Wednesday, October 31, 2007

Less than 24 hours later

Ha! Screw you Wall Pleasant! I got a job!

Starting tomorrow, I am working for a company that rhymes with PLA Diaper (I've been instructed not to use their real name to protect their integrity) in their marketing and PR department. It's starting out as a temporary position, but that is more than fine with me. From at least now until Christmas I have a guaranteed pay check and way to fill my days. The girl I am working for is beyond nice and I think I am going to get along really well with her. I am actually really excited about this. I am making (relatively speaking) bank. I get to work in a fun environment and it's only a few tube stops away.
I no longer have the postgraduate, over educated, unemployed blues. I thought about changing to another Wally Pleasant classic, "Stupid Day Job", but I don't think that will necessarily apply to me. At least, not yet. I'll keep you posted on how it goes.
Oh, and I have a date tomorrow. Things are coming together....

5 comments:

L said...

Yay Shelley! John and I send our congrats!

J. Goerner said...

Why didn't you schedule that room?11!!! You should know how many people there are!!! Do not ask me any questions!!111!
rfrbrirbsdfn

Shell said...

It's not quite like that - it's just how it sounds to me... =(

L said...

shelley:

can you find this man and slice off his testicles for me?
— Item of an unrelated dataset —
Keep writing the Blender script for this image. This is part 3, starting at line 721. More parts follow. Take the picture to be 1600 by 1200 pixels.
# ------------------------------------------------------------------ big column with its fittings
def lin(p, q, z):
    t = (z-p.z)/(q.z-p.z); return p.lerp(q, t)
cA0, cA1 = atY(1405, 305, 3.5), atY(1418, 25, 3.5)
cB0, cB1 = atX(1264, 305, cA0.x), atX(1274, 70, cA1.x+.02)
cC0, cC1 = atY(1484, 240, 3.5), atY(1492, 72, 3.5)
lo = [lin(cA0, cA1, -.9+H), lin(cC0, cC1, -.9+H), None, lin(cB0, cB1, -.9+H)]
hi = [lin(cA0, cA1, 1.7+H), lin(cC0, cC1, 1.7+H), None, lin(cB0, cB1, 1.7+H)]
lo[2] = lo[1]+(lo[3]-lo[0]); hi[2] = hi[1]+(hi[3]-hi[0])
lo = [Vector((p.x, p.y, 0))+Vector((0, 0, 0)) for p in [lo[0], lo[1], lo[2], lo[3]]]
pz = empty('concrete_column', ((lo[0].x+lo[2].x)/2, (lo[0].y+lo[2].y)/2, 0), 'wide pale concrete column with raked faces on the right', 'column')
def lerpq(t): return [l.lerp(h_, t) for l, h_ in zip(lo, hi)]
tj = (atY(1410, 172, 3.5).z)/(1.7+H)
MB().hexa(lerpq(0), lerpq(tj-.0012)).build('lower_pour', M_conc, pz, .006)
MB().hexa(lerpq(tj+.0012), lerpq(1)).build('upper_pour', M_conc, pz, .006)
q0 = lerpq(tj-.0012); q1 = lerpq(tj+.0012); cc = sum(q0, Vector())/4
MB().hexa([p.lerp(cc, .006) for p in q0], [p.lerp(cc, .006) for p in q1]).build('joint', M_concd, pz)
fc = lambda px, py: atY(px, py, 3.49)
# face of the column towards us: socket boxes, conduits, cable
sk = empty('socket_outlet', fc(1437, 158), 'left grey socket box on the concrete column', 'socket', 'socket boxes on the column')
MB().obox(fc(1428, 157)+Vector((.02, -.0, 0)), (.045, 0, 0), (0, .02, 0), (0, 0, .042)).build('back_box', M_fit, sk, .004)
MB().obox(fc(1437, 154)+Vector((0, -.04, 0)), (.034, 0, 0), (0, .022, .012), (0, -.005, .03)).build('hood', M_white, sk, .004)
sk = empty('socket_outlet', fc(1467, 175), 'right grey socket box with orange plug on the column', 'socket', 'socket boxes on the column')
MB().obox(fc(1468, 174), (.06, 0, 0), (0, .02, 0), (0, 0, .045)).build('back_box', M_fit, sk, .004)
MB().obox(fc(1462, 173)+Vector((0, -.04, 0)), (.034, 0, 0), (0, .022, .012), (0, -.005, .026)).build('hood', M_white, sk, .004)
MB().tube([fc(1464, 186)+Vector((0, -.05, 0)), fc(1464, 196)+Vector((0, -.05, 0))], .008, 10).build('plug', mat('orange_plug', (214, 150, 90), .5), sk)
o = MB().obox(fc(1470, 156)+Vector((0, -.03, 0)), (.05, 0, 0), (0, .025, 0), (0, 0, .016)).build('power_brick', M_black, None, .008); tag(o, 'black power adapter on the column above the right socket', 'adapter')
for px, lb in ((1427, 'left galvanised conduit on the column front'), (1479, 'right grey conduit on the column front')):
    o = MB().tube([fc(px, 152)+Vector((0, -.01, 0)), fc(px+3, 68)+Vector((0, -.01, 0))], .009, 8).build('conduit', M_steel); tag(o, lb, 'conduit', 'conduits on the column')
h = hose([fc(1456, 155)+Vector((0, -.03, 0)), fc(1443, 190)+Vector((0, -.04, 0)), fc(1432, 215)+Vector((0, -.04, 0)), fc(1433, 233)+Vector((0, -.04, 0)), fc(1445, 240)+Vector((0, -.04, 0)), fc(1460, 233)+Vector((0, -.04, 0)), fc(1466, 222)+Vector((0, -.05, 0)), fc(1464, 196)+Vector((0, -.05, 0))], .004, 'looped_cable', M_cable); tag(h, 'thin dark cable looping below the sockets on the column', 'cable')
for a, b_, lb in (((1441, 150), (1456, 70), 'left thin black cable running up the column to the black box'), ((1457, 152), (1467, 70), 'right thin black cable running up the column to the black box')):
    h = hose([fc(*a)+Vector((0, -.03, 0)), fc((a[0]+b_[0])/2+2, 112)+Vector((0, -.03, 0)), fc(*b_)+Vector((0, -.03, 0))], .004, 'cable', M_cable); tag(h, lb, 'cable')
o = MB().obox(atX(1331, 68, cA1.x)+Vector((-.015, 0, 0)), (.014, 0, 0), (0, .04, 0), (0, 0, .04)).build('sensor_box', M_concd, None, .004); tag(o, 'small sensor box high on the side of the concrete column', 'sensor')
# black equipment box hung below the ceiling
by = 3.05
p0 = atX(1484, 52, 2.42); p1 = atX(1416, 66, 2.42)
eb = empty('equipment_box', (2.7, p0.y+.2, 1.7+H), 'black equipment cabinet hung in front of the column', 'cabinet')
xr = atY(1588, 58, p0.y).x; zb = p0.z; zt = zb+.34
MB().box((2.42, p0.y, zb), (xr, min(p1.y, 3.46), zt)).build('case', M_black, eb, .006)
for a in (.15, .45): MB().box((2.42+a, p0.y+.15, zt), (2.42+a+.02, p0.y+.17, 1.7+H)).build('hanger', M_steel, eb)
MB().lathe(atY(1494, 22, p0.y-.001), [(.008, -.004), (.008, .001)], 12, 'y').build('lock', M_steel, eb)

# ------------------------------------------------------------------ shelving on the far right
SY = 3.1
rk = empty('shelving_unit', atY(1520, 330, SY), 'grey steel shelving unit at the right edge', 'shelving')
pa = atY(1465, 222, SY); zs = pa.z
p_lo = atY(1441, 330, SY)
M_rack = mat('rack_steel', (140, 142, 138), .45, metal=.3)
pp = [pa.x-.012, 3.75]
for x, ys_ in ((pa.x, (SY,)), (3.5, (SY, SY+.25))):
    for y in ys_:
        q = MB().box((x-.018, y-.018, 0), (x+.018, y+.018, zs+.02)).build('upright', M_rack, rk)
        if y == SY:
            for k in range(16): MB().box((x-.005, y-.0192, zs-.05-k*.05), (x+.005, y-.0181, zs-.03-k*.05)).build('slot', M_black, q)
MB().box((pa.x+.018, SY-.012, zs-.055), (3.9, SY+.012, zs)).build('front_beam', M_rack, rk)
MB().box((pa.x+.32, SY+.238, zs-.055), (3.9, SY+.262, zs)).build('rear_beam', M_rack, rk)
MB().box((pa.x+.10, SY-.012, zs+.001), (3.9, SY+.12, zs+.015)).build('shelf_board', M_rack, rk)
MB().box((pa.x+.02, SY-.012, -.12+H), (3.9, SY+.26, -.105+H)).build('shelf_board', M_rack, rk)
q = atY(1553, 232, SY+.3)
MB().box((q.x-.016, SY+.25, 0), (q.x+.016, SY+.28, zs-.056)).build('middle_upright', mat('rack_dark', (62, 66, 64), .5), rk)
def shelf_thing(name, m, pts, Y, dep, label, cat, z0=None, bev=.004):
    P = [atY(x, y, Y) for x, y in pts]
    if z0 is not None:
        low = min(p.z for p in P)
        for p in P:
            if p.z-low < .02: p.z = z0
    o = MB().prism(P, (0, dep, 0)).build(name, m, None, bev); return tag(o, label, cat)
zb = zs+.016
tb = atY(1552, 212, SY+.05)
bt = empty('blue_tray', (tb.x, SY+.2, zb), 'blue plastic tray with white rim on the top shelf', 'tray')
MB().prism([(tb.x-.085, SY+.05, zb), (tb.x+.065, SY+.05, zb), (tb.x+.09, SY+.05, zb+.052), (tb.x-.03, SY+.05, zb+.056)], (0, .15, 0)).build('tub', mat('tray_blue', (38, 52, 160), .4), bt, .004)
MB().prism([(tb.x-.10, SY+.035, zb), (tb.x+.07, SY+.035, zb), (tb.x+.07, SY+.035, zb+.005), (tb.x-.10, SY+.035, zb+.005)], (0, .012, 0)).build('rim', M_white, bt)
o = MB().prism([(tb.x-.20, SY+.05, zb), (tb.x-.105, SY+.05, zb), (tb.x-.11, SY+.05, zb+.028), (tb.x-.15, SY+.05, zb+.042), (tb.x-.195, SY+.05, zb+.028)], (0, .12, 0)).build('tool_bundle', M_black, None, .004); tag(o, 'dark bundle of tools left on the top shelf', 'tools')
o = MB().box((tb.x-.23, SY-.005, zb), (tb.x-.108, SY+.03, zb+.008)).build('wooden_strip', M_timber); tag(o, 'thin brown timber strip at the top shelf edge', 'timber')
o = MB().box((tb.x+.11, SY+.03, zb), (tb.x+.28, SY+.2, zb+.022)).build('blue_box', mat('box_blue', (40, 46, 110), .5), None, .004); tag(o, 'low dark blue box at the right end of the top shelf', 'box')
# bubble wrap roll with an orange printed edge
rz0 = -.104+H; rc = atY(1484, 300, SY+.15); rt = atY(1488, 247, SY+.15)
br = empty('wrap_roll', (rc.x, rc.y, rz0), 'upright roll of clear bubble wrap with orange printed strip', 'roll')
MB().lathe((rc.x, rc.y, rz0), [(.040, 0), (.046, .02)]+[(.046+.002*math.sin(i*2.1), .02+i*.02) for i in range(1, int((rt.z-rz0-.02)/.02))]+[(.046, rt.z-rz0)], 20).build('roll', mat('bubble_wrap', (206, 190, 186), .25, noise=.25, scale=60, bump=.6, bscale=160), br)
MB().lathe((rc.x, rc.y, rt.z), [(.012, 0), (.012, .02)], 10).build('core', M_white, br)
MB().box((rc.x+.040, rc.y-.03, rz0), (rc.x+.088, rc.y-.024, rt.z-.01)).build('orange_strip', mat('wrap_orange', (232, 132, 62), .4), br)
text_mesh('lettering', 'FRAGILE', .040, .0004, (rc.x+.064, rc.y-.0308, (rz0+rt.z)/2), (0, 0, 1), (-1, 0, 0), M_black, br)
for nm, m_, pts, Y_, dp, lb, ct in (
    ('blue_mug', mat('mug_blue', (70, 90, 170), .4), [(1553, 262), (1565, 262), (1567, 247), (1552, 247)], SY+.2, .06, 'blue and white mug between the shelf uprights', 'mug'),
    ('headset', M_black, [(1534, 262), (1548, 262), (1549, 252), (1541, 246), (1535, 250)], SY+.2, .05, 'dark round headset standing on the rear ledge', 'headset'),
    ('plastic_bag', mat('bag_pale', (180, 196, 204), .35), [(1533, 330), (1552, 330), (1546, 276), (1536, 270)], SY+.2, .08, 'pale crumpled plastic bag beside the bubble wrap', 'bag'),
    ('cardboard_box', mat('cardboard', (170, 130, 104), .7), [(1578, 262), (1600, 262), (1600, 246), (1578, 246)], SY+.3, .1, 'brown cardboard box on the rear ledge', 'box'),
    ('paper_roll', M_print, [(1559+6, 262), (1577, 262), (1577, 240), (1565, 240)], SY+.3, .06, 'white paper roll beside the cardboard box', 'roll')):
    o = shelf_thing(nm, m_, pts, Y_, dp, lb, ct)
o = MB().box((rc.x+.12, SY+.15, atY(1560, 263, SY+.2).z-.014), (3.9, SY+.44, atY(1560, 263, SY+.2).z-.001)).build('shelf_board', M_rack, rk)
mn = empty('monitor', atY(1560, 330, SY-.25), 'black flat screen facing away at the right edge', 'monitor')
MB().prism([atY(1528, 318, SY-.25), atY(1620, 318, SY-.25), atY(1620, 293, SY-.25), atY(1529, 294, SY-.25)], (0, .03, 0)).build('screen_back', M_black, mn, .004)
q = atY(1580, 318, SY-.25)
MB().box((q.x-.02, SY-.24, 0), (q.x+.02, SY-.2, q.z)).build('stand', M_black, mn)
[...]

http://www.dailymail.co.uk/pages/live/femail/article.html?in_article_id=492405&in_page_id=1879&in_a_source=

thanks!

Lauren said...

So, I didn't think he was horrible until about halfway down. Sort of mildly offensive in that he was stereotyping women as a whole, but not testicle-removal-evil. And then he keeps GOING.

I particularly like that he subscribes to a number of female stereotypes - but then sort of throws out the male one (that men can't multitask - admittedly one I've never heard, but still).

I think the real problem, for this nice man, has been that nearly every female ever forced to converse with him has been overcome with a mad desire to poison his food ... which makes it taste subpar.